Konuyu iş, emek, siyaset penceresinden yakından bilen biri olarak değil, sade bir vatandaş gibi izlersek eğer 1 Mayıs ile ilgili ruhun ne kadar erozyona uğradığını çok net görürüz.
Malumunuz 1 Mayıs geçen sene olduğu gibi bu sene de 2 ayrı meydanda kutlanacak. Kimi adına İşçi Bayramı diyor, kimileri de emek ve mücadele günü.
“Türk İş ve ona bağlı sendikalar Sıhhiye Meydanı’nda olacak”
“KESK, DİSK, TMMOB’ bağlı olanlar ve bazı STK’lar da Odunpazarı’nda kutlayacaklar 1 Mayıs’ı”
Bu tabloya bakınca insan düşünmeden edemiyor.
1 Mayıs’ı kutlayacak olanların büyük bir kısmı mevcut iktidar’dan şikâyetçi. Özellikle böl parçala yönet ve sendikal hakları hiçe sayan uygulamalar nedeniyle eskisi kadar güçlü olamadıklarından, Hükümet ile toplu pazarlık masasında daha güçlü olmaları gerektiğine dem vuran tüzel kişilikler.
Ama söylemde örgütleşmeyi ağızlarından eksik etmeyenler maalesef aynı amaç uğrunda üstelik 1 Mayıs gibi anlamlı bir günde birleşemiyor, ters düşüyor ve 1 Mayıs ruhunu zarara uğratıyor.
Her iki tarafında kendince mazeretleri var. Bir yerde kürsü paylaşılmıyor, İstiklal marşı ve saygı duruşu olmalı, olmamalı gibi hiç tartışılmaması gereken konular yüzünden ayrılık çıkıyor.
Bu mazeretlerin çok olması sonucu değiştirmiyor. Sonuçta emekçi, üstelik aynı amaç için örgütlü mücadele yapan sendikalar, odalar, platformlar, stk’lar maalesef bir arada değil. Örgütlü değil, birleşmiş değil ve uzaktan bakan insanlar için emek temsilcilikleri bile biraz samimiyetsiz gözüküyor.
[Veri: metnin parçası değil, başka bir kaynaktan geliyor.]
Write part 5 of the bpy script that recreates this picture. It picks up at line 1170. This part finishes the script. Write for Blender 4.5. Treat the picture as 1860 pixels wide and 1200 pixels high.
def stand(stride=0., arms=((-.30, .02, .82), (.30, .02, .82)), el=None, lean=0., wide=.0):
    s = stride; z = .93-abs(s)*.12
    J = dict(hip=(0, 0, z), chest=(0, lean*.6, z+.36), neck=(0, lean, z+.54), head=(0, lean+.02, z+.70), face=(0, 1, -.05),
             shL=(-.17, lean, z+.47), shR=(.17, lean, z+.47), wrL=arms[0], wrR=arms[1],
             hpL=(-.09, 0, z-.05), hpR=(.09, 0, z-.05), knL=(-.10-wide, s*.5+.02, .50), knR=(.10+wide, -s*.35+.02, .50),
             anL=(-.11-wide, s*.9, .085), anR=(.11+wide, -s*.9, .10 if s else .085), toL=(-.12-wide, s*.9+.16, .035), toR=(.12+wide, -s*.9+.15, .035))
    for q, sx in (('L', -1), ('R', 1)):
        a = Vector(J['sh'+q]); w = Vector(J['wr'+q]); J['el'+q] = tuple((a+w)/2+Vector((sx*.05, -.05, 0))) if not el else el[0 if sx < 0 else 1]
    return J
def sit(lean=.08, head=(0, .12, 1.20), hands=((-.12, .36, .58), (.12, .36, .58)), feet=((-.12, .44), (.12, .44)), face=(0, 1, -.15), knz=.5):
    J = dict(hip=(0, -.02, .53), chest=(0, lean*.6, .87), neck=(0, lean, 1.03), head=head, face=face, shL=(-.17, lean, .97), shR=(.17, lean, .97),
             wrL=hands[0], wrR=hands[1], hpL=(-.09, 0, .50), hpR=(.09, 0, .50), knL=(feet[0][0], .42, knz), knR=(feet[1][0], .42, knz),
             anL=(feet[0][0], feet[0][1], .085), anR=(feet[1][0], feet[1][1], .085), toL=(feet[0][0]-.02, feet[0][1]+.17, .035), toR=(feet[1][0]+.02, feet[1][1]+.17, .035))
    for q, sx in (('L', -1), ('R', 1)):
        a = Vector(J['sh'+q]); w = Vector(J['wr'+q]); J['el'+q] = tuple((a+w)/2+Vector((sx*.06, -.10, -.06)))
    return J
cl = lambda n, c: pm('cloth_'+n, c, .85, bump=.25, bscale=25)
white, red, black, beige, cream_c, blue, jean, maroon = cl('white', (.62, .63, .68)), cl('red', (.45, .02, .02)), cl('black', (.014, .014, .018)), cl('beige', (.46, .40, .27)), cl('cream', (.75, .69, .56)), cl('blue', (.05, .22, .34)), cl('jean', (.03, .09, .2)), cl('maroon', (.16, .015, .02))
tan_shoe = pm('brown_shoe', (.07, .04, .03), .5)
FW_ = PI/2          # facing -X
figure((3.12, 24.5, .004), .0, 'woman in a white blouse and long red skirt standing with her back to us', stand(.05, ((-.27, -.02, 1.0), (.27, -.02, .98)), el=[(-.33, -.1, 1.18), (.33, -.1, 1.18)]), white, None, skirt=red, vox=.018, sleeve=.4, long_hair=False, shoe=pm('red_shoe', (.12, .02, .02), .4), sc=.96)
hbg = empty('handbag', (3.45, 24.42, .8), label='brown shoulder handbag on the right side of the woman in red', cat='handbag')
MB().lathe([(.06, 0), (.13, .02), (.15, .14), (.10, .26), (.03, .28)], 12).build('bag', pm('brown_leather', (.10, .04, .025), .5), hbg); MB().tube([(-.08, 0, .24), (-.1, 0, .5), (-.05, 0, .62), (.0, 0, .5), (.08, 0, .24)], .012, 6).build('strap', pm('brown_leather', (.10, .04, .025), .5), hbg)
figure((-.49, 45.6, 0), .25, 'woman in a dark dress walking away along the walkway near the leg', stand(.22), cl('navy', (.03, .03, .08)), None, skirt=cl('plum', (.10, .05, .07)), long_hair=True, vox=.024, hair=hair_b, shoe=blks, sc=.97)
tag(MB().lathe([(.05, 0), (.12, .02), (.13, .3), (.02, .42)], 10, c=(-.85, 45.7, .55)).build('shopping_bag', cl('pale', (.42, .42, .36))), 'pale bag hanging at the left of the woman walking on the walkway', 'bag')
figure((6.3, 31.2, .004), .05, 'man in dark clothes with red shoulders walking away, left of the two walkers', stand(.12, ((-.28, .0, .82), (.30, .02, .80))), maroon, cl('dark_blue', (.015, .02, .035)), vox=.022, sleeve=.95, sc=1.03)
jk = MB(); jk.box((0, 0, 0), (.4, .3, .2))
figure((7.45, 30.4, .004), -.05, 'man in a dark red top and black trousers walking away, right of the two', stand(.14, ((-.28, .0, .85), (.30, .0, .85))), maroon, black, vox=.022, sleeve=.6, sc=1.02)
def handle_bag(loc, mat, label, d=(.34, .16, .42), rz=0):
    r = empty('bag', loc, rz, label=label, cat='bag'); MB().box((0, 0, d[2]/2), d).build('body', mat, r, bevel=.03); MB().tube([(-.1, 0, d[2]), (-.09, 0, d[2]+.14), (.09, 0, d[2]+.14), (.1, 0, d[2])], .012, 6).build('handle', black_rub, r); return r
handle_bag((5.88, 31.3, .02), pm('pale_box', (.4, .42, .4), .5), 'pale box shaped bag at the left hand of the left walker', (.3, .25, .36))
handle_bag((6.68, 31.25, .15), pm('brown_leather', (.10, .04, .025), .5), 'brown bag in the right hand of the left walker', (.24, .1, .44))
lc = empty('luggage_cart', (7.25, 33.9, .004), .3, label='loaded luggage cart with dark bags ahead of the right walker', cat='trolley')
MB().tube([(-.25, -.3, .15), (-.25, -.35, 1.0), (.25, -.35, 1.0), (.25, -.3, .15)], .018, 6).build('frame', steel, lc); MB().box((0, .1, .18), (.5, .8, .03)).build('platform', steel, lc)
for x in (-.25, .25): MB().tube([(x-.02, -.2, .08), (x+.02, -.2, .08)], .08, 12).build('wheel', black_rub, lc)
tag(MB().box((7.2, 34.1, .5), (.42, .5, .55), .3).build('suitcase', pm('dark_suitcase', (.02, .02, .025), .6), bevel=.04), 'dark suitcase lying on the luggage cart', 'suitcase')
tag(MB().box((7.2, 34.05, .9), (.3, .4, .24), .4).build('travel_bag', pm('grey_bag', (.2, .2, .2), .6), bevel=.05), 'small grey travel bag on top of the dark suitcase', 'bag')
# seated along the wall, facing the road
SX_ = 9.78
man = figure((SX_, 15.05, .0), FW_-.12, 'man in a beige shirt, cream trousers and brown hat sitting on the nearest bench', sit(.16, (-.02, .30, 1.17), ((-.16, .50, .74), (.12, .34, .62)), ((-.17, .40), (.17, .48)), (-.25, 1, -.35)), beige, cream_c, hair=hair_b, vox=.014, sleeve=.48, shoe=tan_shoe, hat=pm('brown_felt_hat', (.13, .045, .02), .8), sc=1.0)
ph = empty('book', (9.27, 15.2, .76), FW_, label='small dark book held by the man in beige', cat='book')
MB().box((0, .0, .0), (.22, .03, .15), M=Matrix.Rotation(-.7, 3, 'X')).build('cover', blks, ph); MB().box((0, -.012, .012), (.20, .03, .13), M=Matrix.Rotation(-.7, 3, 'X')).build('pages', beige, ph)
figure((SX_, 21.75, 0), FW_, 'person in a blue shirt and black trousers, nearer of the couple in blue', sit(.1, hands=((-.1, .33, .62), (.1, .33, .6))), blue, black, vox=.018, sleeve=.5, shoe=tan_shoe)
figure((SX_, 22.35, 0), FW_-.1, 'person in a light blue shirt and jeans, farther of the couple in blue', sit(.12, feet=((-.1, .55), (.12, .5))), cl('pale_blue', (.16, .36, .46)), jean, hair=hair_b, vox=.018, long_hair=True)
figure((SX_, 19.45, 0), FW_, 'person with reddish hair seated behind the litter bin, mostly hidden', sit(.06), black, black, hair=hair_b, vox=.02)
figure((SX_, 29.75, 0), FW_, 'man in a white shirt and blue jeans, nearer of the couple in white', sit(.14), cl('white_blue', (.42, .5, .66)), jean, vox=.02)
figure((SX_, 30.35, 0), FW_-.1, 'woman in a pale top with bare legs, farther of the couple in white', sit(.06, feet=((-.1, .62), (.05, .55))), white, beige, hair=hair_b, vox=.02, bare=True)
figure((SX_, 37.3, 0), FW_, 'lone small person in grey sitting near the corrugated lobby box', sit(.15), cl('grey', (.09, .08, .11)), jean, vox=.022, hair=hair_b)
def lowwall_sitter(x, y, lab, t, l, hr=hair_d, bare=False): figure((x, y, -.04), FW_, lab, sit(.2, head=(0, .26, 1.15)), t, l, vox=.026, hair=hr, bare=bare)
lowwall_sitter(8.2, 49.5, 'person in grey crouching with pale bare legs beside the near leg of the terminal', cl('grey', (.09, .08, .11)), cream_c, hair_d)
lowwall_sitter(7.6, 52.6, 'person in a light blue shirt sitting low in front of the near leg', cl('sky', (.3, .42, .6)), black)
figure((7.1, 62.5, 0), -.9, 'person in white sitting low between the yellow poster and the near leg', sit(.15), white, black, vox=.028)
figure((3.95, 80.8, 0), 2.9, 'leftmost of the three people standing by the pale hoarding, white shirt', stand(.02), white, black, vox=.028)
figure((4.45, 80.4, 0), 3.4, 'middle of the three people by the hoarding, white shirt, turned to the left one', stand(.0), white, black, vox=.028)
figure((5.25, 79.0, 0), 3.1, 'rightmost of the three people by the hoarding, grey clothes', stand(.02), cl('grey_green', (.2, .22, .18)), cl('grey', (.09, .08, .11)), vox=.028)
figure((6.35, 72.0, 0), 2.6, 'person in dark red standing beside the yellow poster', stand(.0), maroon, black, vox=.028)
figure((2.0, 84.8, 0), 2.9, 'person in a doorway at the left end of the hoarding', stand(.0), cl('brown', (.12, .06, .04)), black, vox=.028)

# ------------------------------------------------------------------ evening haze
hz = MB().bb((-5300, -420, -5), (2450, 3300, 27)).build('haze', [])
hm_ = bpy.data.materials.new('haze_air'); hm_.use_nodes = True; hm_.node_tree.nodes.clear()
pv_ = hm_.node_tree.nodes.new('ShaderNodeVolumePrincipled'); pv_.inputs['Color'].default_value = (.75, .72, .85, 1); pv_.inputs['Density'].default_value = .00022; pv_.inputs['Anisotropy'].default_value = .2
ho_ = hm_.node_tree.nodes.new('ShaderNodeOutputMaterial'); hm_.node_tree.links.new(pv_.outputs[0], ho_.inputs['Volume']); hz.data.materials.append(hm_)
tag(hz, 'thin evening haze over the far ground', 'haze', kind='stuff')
Hatta birçok insan 2 ayrı yerde 1 Mayıs için toplanan insanlar birbirilerine düşman sanacak. Karşıt fikirli, emeklerinin hakkını zedeleyenler diğer taraftakiler gibi zannedecek.
Velhasıl bu durumda kazanan 2 ayrı meydanda da toplanan insanlar değil. O insanların sözde çok karşı olduğu, muhalif olduğu İktidar olacak.
Sesler farklı yerlerde ama cılız, talepler çokça ama etkisiz ve birçok emekçi içinde buruk geçecek bir gün bekliyor olacak herkesi.
Sonra kimse grev yapıyoruz kimse iştirak etmiyor. İş bırakıyoruz ama işler tıkır tıkır yürüyor etkisi yok demesin. Hatta 5, 10 seneye kalmaz artık örgütleşmiş emek gücüde kalmaz ya bu gidişle. Biz yine de iyimser bakmaya çalışalım olaya.
Ama şunu net olarak belirteyim
“Ben bir medya emekçisi olarak, bir işçi olarak görev yapma sorumluluğum olmasaydı. Ne Sıhhiye, Ne Odunpazarı’na gitmez, en azından kendi duruşu ve amacımı çiğnemezdim.”
Artık geri dönüş olmaz biliyorum, taraflarda anlaşacak gibi değil ama unutmamak lazım. İleride bırakın 2 ayrı yeri, tek yerde toplanan insanlar olmazsa günahı bugün bu duruma seyirci kalan, imza atan insanlardır.